Sunday, April 5, 2009

Don't Ever Feel Lonely


What I like best is sitting out in the sun, writing postcards, flipping through polaroids, falling asleep with my arms around you. Waiting for that tremor in my stomach that says, no, that says, yes, that says, it’s too late no no no no what are you doing. Felt an inner tug when he curled up my bed, shook his hair out of his eyes, and said he moved around her in the music. Could have been anybody else and I wouldn’t even have heard. Right? Every time I hear footsteps, my heart skips a beat. I don’t know why but I know why. This won’t happen, I won’t let it.

Button says, don’t hurt him, he seems nice.
She says, do not break his heart.
I say, I won’t.
She says, we all know you will. People tend to fall for illusions. They think themselves in love with you.


She would know. Button bought a unicycle and went to town. I wish my name were Circus, she says. She’d be glittered up to her eyelids, in slick blue shorts and a helmet made from horse hair. She says, the apples are so shiny and full that it makes my insides break. She says, Will you come into the woods, strip down, and paint your cheeks with dirt?

She says, When you’re going mad, is it better to be quiet, or to be loud?


Lighting my cigarette from an ashy stub feels like I’m giving mouth-to-mouth resuscitation. Today, another notorious three hour breakfast. Let’s divide lips and spoon up buttered egg yolk and toasted pita. Brie and bacon. Crackers and chai. Juice.

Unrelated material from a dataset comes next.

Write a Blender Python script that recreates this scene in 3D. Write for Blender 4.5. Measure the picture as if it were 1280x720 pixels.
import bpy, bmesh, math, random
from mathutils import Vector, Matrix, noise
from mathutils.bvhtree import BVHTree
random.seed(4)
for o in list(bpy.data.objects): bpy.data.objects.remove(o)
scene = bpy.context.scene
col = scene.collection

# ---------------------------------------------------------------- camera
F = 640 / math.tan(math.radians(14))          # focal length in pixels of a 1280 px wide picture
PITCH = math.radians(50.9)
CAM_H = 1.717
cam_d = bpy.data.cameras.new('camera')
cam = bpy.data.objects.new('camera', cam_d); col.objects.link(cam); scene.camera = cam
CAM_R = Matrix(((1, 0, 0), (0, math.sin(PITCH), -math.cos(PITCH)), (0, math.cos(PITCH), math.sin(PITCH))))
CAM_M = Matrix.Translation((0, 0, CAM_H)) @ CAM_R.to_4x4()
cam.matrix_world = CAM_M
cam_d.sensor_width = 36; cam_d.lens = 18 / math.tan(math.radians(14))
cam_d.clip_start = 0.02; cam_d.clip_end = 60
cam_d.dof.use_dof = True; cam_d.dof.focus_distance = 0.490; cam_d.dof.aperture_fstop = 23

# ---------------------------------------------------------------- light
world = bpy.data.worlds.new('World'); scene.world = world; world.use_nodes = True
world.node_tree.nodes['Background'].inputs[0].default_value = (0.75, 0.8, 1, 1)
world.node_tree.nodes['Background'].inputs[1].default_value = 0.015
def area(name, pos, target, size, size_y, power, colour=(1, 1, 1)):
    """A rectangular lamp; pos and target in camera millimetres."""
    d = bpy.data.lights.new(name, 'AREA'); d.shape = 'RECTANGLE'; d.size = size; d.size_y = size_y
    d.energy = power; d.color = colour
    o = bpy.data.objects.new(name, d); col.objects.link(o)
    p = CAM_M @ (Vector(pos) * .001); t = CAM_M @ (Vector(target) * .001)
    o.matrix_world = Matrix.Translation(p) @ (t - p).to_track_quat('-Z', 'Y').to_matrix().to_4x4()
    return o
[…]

Bitter Boy broke his eight year fast, sprinkling pieces of maple bacon. His tongue darted, popping out his teeth for Victoria, in vain hopes of a scare and a smile. Victoria said she once kissed a hillbilly in New Orleans. He hugged her right round the middle and whispered promises through his gap teeth. Bitter Boy had been high and smiling in the early hours, bobbing along aimlessly in halls of water, his eyes now wide and painted like a harlequin dancer. “Bacon grease is the best conditioner,” says Bitter Boy, running his fingers through Bruiser’s hair as she tugged away.

Bruiser and I began the morning as twins, but when the sun climbed higher, she emerged in plaid, and Bitter Boy stripped down in the kitchen, plucking at his skin and pulling with insistent fingers. His eyes to treat the day, kohled up to Cleopatra glam. I snapped polaroids of your fingers spreading open the skin of a kiwi and plunging inside, and kissed you in your blue and black shirt and squeezed your fingers and watched you run away. Bitter Boy says, these photographs are of the most awkward party I’ve never been to.


Rosemary’s words flip and twist. She says, “I miss not knowing certain things. When did friends just become people to rant to about whether or not we feel loved or unloved by our lover at that moment?” I unbutton my shirt down to my bellybutton and push my ear up against the door. I hear her echoes. “Do you know who Gia Carangi was?” I still don’t know.